MATERIALS PROVIDED:

====

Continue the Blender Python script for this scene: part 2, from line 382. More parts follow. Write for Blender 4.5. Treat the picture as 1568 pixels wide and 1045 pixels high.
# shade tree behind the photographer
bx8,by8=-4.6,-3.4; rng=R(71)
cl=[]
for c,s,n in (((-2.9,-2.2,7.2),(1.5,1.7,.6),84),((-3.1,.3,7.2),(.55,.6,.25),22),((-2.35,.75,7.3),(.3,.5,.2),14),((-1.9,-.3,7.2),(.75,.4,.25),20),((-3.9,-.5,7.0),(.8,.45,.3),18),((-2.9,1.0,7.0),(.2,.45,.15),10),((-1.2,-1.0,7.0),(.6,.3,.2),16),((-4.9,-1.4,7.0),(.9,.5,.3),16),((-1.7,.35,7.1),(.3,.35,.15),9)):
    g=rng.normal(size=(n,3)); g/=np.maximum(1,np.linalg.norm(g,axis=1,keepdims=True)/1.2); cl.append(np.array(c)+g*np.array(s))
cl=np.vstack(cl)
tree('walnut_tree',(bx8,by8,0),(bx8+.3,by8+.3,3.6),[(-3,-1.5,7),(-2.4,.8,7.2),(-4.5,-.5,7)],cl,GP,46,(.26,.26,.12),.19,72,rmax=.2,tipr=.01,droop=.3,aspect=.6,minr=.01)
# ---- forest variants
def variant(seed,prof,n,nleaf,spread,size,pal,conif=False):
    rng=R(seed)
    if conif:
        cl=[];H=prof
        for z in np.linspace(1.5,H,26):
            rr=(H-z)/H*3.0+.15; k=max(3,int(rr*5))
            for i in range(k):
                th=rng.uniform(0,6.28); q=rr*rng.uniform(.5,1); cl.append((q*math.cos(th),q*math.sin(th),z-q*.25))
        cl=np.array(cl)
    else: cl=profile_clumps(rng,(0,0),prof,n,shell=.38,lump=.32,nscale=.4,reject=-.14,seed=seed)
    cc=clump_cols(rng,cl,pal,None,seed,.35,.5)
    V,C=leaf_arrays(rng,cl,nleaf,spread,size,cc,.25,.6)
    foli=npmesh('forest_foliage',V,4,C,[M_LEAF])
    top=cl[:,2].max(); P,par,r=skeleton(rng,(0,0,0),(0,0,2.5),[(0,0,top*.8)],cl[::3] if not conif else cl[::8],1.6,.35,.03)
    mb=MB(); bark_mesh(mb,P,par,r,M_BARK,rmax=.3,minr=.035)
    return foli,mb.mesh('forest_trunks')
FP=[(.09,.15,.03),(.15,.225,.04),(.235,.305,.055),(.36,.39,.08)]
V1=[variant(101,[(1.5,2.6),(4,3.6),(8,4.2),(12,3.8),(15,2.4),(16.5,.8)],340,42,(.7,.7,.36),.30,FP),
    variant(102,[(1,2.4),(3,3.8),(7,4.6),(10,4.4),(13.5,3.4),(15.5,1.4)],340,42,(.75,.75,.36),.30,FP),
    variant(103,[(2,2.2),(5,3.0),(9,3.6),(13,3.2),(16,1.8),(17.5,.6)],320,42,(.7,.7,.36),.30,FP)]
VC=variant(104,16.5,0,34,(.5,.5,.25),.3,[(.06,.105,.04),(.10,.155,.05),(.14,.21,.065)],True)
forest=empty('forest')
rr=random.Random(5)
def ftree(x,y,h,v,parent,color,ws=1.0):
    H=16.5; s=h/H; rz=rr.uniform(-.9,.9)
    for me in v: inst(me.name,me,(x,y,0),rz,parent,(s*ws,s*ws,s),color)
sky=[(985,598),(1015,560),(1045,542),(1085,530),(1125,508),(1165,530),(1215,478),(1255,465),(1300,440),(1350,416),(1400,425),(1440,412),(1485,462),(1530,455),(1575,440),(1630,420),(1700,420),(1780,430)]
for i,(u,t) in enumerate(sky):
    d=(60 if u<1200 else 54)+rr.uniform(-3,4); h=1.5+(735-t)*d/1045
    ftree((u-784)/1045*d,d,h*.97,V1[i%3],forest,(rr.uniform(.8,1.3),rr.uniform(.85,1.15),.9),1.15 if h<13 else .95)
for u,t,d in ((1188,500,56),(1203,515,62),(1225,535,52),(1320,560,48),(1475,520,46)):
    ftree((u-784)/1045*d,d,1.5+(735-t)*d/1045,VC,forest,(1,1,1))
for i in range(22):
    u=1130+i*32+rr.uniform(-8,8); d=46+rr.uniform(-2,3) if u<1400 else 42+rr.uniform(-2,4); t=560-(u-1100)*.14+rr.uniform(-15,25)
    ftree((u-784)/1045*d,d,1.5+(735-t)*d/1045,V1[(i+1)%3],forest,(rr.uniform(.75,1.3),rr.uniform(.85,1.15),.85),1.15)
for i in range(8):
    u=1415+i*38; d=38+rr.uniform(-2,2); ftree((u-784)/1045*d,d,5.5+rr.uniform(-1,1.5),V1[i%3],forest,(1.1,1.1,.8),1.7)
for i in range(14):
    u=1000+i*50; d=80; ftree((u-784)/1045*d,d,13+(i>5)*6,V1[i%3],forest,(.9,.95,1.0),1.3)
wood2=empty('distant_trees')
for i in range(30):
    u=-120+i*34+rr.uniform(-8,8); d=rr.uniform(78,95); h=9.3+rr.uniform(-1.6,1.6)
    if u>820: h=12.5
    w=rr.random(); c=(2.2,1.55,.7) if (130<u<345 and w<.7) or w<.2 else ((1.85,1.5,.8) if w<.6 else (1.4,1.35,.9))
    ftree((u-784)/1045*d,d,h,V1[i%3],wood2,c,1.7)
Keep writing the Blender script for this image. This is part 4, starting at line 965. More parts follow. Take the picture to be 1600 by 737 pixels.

====

PROBLEM STATEMENT: Tally up the lines holding the string "part" in this listing, and report the total alone.

FULL RESPONSE: 2